The same reporting says Trump had an unusual preference for carpet in the bathroom, a detail that sounds faintly mad until you read the staff concern about damp carpet near the shower and the fear of mould underneath. That is the sort of domestic oddity that turns a political story into something more intimate, and a bit grim.

Haberman's account is not framed as gossip for its own sake, but as a window into how the residence was being used and how staff were forced to adapt around it.

The separate-bedroom detail is also notable because it underscores just how personalised this presidency appears to be. Haberman said White House staff had to photograph replacement items for Melania Trump's approval when objects were moved around, and that Trump seemed determined to have the better room.

Trump's Habits And The Bigger Picture

A podcast conversation also touched on Trump's eating habits, after current US health secretary Robert F Kennedy Jr said in a separate interview that Trump 'eats really bad food' and drinks Diet Coke constantly. Kennedy said Trump prefers food from big corporations while travelling because he trusts it and does not want to get sick, a claim that fits with Trump's long-standing fast-food reputation.

In October last year, Republican National Committee chair Joe Gruters described Trump's campaign-day meal as a pile-up of McDonald's staples, saying he had hot fries, a Filet-O-Fish, a Quarter Pounder and a Big Mac. That sort of consumption has become part of the Trump mythos, equal parts absurd and on-brand, and now it is being folded into a wider portrait of a president whose private habits appear to be as hard to control as his public ones.
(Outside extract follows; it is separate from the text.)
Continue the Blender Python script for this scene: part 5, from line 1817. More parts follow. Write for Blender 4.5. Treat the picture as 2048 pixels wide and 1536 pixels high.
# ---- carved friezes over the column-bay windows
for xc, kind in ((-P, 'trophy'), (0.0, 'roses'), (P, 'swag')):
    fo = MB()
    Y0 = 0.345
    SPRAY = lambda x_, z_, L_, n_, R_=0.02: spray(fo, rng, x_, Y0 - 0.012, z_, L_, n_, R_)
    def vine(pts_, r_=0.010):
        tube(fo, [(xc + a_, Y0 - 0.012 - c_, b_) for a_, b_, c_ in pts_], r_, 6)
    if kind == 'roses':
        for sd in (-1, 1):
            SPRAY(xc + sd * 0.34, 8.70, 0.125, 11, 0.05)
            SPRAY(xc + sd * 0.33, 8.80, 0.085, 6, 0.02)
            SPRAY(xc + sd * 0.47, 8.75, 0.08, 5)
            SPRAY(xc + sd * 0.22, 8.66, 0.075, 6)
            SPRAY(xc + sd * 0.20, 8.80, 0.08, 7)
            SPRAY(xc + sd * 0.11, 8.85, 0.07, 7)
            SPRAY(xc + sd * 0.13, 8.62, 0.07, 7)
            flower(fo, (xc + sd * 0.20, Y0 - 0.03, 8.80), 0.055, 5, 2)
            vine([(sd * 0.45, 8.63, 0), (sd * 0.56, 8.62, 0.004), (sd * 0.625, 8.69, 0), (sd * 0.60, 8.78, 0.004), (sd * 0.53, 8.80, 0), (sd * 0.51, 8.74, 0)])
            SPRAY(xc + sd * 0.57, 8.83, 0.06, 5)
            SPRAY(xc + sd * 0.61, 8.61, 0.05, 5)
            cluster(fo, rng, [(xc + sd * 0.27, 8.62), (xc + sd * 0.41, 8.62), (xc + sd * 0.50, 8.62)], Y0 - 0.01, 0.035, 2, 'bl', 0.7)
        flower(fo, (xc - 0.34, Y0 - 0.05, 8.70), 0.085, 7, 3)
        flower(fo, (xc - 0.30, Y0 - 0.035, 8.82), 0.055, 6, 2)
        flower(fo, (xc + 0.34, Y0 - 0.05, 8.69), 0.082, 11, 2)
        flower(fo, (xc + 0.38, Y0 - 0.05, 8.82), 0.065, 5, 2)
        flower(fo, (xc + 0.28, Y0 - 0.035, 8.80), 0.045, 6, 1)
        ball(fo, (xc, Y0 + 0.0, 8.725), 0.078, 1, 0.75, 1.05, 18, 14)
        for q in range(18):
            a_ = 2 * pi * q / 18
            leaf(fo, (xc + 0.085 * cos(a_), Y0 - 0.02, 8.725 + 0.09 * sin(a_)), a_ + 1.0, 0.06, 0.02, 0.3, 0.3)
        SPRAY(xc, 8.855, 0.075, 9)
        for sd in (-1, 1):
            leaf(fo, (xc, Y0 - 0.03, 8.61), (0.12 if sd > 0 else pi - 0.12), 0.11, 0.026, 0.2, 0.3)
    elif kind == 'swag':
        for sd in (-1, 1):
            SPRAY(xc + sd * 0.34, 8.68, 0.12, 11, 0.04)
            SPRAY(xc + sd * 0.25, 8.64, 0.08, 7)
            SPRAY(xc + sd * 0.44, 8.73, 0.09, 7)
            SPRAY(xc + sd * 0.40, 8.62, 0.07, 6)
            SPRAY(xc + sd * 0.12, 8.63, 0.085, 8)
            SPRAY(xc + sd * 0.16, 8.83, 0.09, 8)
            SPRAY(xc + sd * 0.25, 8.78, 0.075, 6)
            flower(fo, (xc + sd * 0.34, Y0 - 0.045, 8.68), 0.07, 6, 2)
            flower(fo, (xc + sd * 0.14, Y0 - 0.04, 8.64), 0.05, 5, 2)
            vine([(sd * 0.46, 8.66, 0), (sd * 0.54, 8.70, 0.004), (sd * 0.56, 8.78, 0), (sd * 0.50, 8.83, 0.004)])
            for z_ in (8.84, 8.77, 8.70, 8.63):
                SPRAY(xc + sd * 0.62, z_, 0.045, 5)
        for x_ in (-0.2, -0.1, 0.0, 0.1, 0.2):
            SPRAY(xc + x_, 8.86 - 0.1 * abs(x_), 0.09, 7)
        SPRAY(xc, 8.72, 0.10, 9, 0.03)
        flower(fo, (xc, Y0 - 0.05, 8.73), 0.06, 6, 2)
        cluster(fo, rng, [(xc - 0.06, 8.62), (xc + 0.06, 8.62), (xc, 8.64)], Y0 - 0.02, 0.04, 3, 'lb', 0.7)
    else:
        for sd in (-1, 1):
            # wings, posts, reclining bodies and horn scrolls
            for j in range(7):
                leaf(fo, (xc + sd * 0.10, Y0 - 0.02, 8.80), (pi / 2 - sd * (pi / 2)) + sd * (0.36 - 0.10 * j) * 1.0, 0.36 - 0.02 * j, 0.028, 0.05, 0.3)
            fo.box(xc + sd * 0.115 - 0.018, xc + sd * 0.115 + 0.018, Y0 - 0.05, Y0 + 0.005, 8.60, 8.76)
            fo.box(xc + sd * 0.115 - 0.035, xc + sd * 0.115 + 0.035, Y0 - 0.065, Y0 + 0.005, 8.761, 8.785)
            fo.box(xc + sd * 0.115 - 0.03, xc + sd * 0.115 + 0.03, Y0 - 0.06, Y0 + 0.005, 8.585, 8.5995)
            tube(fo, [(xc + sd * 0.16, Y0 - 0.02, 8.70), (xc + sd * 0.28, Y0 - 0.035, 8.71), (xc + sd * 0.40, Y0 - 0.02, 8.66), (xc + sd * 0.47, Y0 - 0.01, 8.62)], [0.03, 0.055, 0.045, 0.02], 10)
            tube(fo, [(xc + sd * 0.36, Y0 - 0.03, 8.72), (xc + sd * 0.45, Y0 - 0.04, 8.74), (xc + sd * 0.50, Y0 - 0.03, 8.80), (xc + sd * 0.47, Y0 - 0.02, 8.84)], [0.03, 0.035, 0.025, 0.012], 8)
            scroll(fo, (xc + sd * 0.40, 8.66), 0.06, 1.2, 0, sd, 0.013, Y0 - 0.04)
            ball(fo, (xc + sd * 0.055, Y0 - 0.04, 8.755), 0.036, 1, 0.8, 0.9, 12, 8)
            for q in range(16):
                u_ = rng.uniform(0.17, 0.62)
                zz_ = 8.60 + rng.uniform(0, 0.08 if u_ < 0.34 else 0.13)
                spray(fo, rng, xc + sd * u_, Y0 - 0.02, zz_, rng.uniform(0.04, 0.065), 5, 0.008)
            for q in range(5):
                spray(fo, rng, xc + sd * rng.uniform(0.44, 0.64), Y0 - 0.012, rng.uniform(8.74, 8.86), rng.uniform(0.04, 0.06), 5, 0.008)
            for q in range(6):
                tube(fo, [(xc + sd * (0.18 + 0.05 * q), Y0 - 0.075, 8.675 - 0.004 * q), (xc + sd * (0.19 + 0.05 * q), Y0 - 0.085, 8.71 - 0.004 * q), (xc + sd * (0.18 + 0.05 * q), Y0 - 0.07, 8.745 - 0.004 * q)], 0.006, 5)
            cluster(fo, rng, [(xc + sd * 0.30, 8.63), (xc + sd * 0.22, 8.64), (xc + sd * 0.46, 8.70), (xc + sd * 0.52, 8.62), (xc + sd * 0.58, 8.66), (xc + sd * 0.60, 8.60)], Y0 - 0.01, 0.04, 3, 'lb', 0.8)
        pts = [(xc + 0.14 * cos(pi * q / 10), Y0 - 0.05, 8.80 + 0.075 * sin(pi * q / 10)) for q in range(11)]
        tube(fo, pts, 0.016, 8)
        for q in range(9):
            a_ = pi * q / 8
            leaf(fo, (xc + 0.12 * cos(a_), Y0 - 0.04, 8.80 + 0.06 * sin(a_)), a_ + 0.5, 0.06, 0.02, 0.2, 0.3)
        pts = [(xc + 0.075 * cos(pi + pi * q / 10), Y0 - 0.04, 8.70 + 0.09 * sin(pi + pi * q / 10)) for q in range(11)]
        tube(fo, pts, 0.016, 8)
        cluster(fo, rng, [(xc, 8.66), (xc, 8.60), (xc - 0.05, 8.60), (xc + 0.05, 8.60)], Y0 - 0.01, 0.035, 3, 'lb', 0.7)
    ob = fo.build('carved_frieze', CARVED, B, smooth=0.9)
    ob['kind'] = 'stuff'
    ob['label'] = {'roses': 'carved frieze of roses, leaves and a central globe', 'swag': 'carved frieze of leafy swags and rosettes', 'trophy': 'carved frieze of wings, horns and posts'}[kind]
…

What makes the latest round of claims stick is not just the gross-out factor. It is the sense, in Haberman's telling, that staff in the White House were not dealing with a carefully managed presidency so much as a personality with appetites, routines and fixations that spilled into every room. That is the real story here, the one beneath the wrappers and the silverware. And it is not especially pretty.